The Public Land Survey System (PLSS)


The Bureau of Land Management (BLM) is part of the United States Department of the Interior. Its responsibilities encompass 262 millions acres of public lands and administration and management of approximately 300 million acres of mineral rights. BLM also maintains the legal status for 331 million acres of reservation created from public lands, such as the national parks, national wildlife refuges, and national forests.

BLM was established on July 16, 1946, by the consolidation of the General Land Office (created in 1812) and the Grazing Service (created in 1934). As steward of nearly half of all federally managed lands, BLM's primary purpose is wisely balancing the use of natural resources. To achieve this goal, BLM selectively disposes, conserves, enhances, and maintains the environmental quality of these public lands. These resources, besides the land itself, include minerals, forest, range, recreation, wildlife, and soil, water, and vegetation. To manage these resources, the Bureau must be able to accurately identify and locate the increasingly valuable areas of land with which it has been entrusted. BLM's Cadastral Survey Program is responsible for the creation, restoration, marking and defining the boundaries of these lands. Cadastral survey is also responsible for the official boundary surveys for all federal agencies who together manage over 700 million acres of land.

Land Ordinance of 1785

In 1785 the Continental Congress enacted the Land Ordinance which set in motion a rectangular survey system to lay out one mile square parcels over all of the federal lands outside the 13 colonies and their western territories. Our present system of public land survey still retains the basic elements set forth in the Land Ordinance of 1785.

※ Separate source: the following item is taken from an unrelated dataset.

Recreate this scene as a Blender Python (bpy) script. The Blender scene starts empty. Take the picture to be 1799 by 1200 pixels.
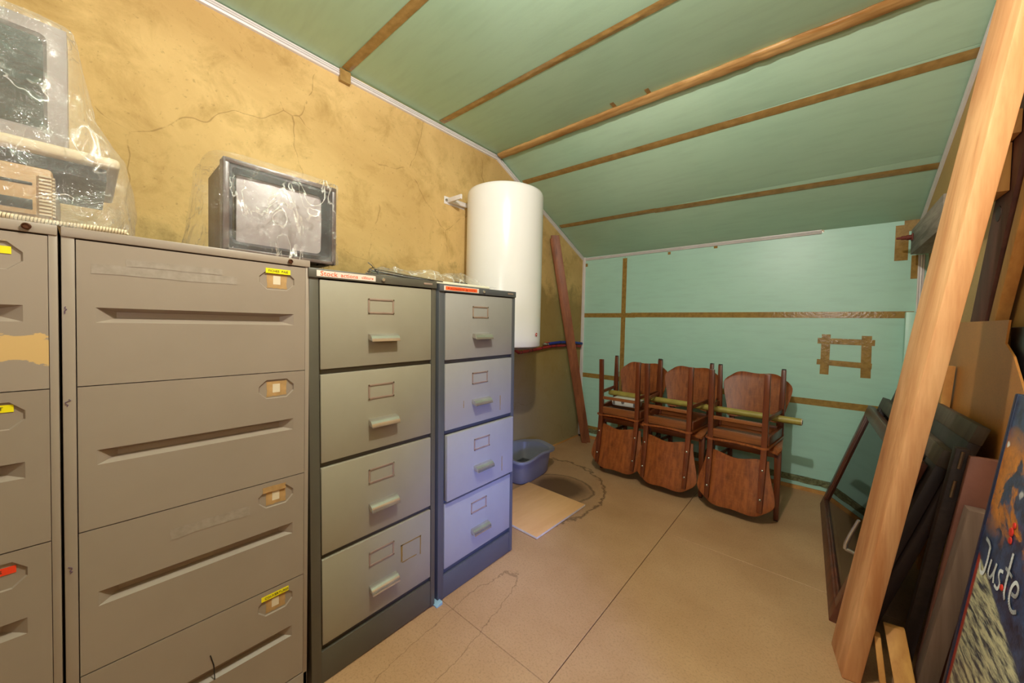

Public Land Survey System or PLSS

This rectangular survey system is now know as the Public Land Survey System. Under the cadastral system the public domain is plotted from a principal meridian (running north and south) and base line (running east and west) into a grid of squares approximately 6 miles to the side, called "townships." The township is further divided into sections of one-mile squares containing 640 acres. Sections are numbered 1-36 from the upper right hand corner. The sections can be further subdivided into quarter sections of 160 acres. The quarters can be divided into half-quarters of 80 acres or into quarter-quarter sections of 40 acres, etc. The land description for the following parcel would be written as "NE1/4NW1/4, Sec. 14, T. 2 S., R. 3 W."